Finance Minister Arun Jaitley on Wednesday said that India was largely a tax non-compliant society as the direct tax collections were not commensurate with the pattern of India’s income and consumption, and added that the data received post-demonetisation will be used for expanding the tax net.

“India’s tax to GDP ratio is very low. Data indicates that our direct tax collection is not commensurate with the income and consumption pattern of Indian economy. We are largely a tax non-compliant society,” Jaitley said while presenting the Union Budget 2017-18 in the Lok Sabha.

“After the demonetisation, the preliminary analysis of data received in respect of deposits made by people in old currency presents a revealing picture.

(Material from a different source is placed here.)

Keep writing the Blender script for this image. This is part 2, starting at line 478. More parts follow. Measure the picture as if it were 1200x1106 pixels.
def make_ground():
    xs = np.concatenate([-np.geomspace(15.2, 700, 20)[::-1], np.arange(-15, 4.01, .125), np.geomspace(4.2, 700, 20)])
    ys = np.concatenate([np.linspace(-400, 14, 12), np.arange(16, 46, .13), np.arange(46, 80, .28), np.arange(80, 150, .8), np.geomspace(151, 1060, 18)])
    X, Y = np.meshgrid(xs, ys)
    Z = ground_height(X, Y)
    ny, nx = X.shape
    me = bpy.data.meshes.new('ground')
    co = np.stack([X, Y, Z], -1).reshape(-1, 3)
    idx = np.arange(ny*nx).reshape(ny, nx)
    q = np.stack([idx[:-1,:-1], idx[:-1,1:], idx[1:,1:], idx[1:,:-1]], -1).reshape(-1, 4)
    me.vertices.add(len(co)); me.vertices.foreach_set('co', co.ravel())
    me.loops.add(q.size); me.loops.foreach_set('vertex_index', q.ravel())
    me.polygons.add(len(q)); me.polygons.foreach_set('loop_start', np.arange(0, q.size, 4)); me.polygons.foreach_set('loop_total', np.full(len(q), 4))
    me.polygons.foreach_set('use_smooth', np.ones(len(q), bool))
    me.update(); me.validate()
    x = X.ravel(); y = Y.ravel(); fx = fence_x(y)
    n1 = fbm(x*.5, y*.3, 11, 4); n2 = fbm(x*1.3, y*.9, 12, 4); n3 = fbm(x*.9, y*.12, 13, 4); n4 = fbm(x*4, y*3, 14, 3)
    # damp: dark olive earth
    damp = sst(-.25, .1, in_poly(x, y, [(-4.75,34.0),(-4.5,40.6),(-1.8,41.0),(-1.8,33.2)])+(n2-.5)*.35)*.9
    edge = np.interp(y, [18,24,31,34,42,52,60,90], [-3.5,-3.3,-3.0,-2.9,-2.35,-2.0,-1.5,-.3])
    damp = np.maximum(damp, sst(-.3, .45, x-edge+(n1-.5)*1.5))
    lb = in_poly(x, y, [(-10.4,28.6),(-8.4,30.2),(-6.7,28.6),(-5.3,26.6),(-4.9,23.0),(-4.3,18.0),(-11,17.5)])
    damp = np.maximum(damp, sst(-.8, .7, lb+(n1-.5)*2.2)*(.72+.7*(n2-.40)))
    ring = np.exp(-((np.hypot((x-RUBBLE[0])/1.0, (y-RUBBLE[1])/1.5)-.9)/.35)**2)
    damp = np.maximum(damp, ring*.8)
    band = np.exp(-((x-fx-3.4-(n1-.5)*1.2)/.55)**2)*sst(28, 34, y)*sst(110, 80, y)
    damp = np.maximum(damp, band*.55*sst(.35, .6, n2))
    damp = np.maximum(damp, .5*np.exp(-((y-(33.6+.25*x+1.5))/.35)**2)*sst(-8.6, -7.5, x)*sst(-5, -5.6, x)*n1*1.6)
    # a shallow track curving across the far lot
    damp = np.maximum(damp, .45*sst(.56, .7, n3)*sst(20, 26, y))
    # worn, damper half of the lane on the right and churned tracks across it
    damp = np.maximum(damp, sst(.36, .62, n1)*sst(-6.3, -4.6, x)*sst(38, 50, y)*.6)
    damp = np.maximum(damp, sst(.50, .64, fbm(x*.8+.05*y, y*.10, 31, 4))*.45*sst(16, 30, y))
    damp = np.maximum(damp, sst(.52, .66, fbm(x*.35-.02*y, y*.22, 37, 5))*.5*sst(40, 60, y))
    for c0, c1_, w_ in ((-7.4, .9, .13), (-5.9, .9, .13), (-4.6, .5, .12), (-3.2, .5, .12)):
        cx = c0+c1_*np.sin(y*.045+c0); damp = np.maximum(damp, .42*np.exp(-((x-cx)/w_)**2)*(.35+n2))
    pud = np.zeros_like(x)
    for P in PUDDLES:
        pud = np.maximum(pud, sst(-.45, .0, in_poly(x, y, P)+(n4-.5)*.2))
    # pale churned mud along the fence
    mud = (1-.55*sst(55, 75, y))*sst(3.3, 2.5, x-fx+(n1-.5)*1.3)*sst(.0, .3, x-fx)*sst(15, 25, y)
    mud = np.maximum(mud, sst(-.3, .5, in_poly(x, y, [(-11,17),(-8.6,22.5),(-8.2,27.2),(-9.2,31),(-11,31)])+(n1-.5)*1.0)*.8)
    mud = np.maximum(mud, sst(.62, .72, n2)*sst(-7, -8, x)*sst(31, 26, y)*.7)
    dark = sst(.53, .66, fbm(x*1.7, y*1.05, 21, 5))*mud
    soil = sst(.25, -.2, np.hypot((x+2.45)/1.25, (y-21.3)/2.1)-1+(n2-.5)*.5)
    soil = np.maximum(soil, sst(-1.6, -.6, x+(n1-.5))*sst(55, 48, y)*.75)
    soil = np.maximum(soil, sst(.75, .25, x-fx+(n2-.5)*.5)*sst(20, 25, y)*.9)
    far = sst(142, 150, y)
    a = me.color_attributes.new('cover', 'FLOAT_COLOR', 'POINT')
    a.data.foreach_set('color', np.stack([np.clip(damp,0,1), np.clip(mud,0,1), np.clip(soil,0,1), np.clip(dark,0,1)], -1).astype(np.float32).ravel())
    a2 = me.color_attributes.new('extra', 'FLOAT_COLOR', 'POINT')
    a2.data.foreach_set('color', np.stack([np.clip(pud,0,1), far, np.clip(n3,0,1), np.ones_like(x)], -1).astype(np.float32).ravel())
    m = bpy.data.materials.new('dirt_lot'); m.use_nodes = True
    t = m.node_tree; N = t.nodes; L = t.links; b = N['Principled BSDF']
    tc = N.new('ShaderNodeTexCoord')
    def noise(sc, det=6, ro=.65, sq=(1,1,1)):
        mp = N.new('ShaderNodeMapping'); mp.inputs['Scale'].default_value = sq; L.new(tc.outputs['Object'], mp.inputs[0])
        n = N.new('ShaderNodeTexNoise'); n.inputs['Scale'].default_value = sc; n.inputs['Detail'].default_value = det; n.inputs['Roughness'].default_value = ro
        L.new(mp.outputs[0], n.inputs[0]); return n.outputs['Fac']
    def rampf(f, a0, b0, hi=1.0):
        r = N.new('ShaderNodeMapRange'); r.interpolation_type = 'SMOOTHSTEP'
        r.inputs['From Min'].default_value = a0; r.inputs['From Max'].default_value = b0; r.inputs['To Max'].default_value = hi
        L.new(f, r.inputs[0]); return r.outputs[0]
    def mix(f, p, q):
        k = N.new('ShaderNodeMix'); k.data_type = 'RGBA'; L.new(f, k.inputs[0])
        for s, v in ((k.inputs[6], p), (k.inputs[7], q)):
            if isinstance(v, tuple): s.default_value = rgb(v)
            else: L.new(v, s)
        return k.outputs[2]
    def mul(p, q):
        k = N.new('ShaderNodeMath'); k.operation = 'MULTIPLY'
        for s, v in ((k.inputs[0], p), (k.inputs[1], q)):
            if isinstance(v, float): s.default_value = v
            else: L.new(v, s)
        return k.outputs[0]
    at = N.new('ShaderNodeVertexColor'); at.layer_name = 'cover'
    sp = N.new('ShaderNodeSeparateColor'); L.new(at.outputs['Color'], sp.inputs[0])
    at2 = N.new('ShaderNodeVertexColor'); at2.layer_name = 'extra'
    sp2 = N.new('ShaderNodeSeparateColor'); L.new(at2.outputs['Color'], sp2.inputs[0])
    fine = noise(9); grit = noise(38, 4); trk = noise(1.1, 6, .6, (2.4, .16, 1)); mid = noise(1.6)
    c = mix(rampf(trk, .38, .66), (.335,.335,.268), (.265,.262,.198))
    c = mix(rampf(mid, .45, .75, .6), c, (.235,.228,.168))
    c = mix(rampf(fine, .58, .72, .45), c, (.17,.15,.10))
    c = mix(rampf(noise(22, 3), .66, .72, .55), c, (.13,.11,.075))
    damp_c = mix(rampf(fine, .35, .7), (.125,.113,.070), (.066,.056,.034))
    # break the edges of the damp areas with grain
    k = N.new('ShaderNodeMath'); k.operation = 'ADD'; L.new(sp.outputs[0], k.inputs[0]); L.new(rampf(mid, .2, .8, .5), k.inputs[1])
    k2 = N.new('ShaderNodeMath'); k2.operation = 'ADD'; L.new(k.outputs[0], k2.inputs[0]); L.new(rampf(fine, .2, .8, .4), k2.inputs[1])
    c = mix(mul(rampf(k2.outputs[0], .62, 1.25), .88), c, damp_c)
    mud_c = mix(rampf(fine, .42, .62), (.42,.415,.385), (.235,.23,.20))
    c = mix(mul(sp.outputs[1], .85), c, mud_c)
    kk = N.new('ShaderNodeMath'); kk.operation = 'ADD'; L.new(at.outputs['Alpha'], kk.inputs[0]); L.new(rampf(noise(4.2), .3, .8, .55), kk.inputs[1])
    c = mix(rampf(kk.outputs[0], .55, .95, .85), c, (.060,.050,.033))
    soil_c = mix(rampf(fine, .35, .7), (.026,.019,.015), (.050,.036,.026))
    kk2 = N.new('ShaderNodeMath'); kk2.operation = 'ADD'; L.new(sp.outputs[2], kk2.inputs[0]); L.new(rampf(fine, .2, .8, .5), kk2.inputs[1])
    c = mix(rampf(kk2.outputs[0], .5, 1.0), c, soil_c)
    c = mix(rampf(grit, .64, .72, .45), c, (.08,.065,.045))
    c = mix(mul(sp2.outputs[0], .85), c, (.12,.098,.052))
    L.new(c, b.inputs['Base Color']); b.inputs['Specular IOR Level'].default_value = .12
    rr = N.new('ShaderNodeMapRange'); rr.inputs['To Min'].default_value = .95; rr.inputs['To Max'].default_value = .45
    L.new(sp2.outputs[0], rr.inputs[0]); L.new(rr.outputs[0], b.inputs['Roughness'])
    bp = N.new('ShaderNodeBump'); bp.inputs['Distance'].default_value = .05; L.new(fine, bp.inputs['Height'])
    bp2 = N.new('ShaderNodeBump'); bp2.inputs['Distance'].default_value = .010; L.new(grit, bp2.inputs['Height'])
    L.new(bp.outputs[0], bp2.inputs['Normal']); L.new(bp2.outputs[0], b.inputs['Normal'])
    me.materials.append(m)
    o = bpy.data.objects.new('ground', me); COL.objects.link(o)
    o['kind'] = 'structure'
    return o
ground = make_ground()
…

This data mining will help us immensely in expanding the tax net as well as increasing the revenues,” he added.

Jaitley said the government was committed to make the tax rates reasonable, tax administration fairer and tax base wider.

He brought to the notice that the advance tax for personal income in the last three quarters of 2016-17 had shown a historic growth of 34.8 per cent.

Revealing the demonetisation data, he said that during the period November 8 to December 30, 2016, deposits between Rs 2 lakh and Rs 80 lakh were made in about 1.09 crore accounts with an average deposit size of Rs 5.03 lakh.

Deposits of above Rs 80 lakh were made in 1.48 lakh accounts with average deposit size of Rs 3.31 crore, he said.

The Finance Minister said that the direct tax collections are not commensurate with the consumption and income data.

Among the 3.7 crore individuals who filed tax returns in 2015-16, 99 lakh show income below the exemption limit of Rs 2.5 lakh per annum, 1.95 crore show income between Rs 2.5 to Rs 5 lakh, 52 lakh show income between Rs 5 to Rs 10 lakh and only 24 lakh people show income above Rs 10 lakh.

Of the 76 lakh individual assesses who declared income above Rs 5 lakh, 56 lakh are in the salaried class. The number of people showing income more than Rs 50 lakh in the entire country is only 1.72 lakh.

“We can contrast this with the fact that in the last five years, more than 1.25 crore cars have been sold, and number of Indian citizens who flew abroad, either for business or tourism, is 2 crore in the year 2015,” he said.

“The predominance of cash in the economy makes it possible for the people to evade their taxes. When too many people evade taxes, the burden of their share falls on those who are honest and compliant,” he added.